C.  Sistem Pendidikan dan Sub sistem Pendidikan dalam Supra Sistem
Pendidikan sebagai suatu sistem merupakan subsistem dari supra sistem, disamping mempunyai sub-subsistem pendidikan. Supra sistem (masyarakat) itu terdapat beberapa sistem, misalnya sistem ekonomi, politik, pendidikan, keamanan,dll.
Tingkatan Sistem dan Subsistemnya
Tingkat Keumuman
Sistem
Sub Sistem
Sub-Subsistem
Sub-Sub Sistem
I
Pendidikan Formal
Sekolah Menengah
Kurikulum Sekolah Menengah
Kelompok Mata Pelajaran
II
Sekolah Menengah
Kurikulum Sekolah
Menengah
Kelompok Mata Pelajaran
Mata Pelajaran
III
Kurikulum Sekolah
Menengah
Kelompok Mata Pelajaran
Mata Pelajaran
Pokok bahasan
IV
Kelompok Mata Pelajaran
Mata Pelajaran
Pokok bahasan
Sub Pokok bahasan
D.  Kesimpulan
Sistem merupakan kesatuan fungsional yang didalamnya terdapat komponen-komponen yang memiliki fungi masing-masing. Disetiap komponen tersebut saling berinteraksi, berhubungan, dan saling ketergantungan antara komponen satu dengan komponen yang lain sehingga dengan adanya kompnen yang baik dalam suatu sistem dapat mencapai tujuan suatu sistem yang ingin dicapai.  Di dalam kehidupan terdapat berbagai macam sistem yang beragam di setiap sistem memiliki perbedaan antara sistem yang satu dengan yang lain. Namun sistem juga memiliki kesamaan yang terletak pada ciri-ciri sistem yaitu: tujuan, fungsi, komponen, interaksi, penggabungan,transformasi, umpan balik, dan lingkungan.
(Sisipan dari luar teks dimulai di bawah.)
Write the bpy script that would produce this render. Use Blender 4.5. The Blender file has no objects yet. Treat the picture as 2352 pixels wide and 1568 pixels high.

Suatu sistem dapat berkembang menjadi subsistem yang tidak hanya satu namun bisa berkembang menjadi rangkaian sub sistem yang menginduk pada sistem utama. Hal tersebut dinamakan proses transformasi sistem dan jika lebih banyak maka disebut serangkaian proses transformasi sistem.
Sama halnya dengan sistem pendidikan di indonesia merupakan sub sistem dari supra sistem yang disubut juga dengan masyarakat. Di dalam sistem pendidikan yang termasuk sub sistem juga memiliki sub-sub sistem yang saling berhubungan satu sama lain.